In seiner Begrüßung erklärte der Kreisvorsitzende Peter Baumeister der VVN-BdA vor den rund 20 Anwesenden, warum es gerade seiner Organisation ein großes Anliegen ist, diesen Tag zu würdigen. Er sagte: „Es waren die Einheiten der sowjetischen Streitkräfte, die im Verbund der Anti-Hitler-Koalition die Hauptlast der militärischen Befreiung Europas und auch unseres Landes getragen haben.“ Baumeister wies auf die klaren Worte von Bundespräsident Frank-Walter Steinmeier hin, der bei einer Ausstellungseröffnung in Berlin erklärte: „Der deutsche Krieg gegen die Sowjetunion war eine mörderische Barbarei.“
In seinem kenntnisreichen Vortrag machte Andreas Warmbold vom Arbeitskreis Stadtgeschichte deutlich „dass es sich von Anfang an um einen imperialistischen Eroberungskrieg gehandelt hat, an dem auch die Wehrmacht ihren Anteil an Verantwortung trug.“ Warmbold führte weiter aus: „So sah die Realität in der Sowjetunion aus: Großangelegte Vertreibungen, Einsatzgruppen zur Massenvernichtung von Juden, der Kommissarbefehl, die systematische Ausrottung aller kommunistischen Parteifunktionäre und der kalkulierte Hungertod unzähliger Menschen. Denn es galt, dass die Versorgung der Wehrmachtssoldaten aus dem Lande selbst heraus erfolgen sollte. In diesem Zusammenhang wurde bei einer Besprechung von Staatssekretären am 2. Mai 1941 schon lapidar festgestellt, `dass Millionen Menschen verhungern, wenn von uns das für uns Notwendige aus dem Land herausgeholt wird`.“
Insgesamt liegen auf dem katholischen Friedhof 34 und auf dem evangelischen 14 Kriegsgefangene begraben. Sie sollen uns immer eine Erinnerung und Mahnung sein, wohin Rassismus und menschenverachtender Imperialismus führen.

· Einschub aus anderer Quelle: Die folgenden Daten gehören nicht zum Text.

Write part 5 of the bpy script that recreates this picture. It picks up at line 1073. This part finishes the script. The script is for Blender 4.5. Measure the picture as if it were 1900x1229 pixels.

Im Anschluss an das Gedenken wurden auf beiden Friedhöfen Gestecke der VVN-BdA und der Partei „Die Linke“ niedergelegt. Baumeister wies noch auf die Veranstaltung der VVN-BdA mit namhaften Referenten am 3. Juli in Hannover mit dem Titel „Aus dem Schatten der Erinnerung – Spurensuche zum 80. Jahrestag des deutschen Überfalls auf die Sowjetunion“ hin. Anmeldungen sind über ihn möglich.